2- Informed discussions can show your value

It’s important to approach conversations with the key stakeholders in the company as just that — conversations. Your aim is to have a two-sided discussion and let your counterpart know that you’re a listener as well as a problem-solver. Doing this will show your commitment to embracing the business’s goals while also driving necessary change. This can help you stand out.

Begin your discussions by thanking them for the opportunity to talk with you, then engage in purposeful questioning to lead into your ideas. Here are a few questions that can spark a dialogue:

What are the business’s most pressing goals and what obstacles may be hindering success?

If you could add a new skill set to the employees in your department/business, what would that be? What makes that skill set so important?

What projects do you want to tackle but don’t have time due to more pressing obligations?

What would your customers say are areas within the business that need improvement?
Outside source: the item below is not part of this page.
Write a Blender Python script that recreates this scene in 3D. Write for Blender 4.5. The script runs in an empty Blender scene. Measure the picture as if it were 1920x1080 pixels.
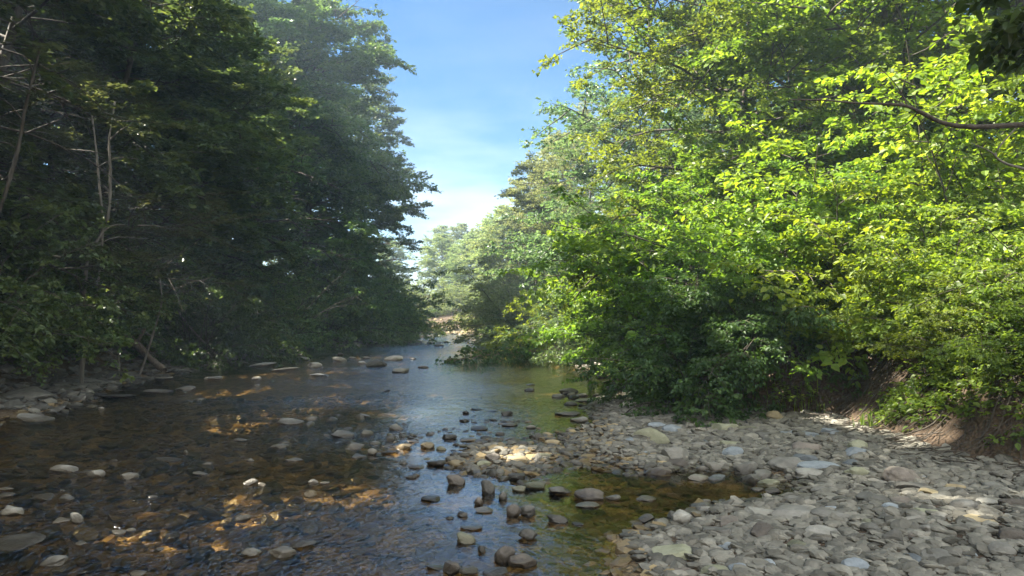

The answers to these questions can help you determine how to pitch your plan to your employer and also help you showcase the way your skills and goals align with the organization’s.

3- Develop connections, then maintain them

As your temporary position draws toward a conclusion, be sure your co-workers and superiors know that you desire full-time employment. There’s value for employers in maintaining reliable employees who are already trained rather than replacing them with someone fresh, even if the employment opportunity is not immediate.

If you end up parting ways, do so with gratitude for the opportunity and make a point to continue professional communication with your former co-workers. Ask if they’ll serve as references for upcoming job searches or to keep you posted if they hear of openings.

Finally, take what you’ve learned from your temporary experience and your conversations to help determine how to proceed toward your end goal. Education may be worth considering at this point to help yourself stand out.

For instance, if your boss mentioned that an industry-aligned certificate is desirable, you might pursue upskill opportunities. Or maybe there’s a single course that might provide you with more information on a subject that applies to the job.

These are ways you can show an ongoing commitment to the pursuit of a full-time role and also increase your value as an employee within a field or industry.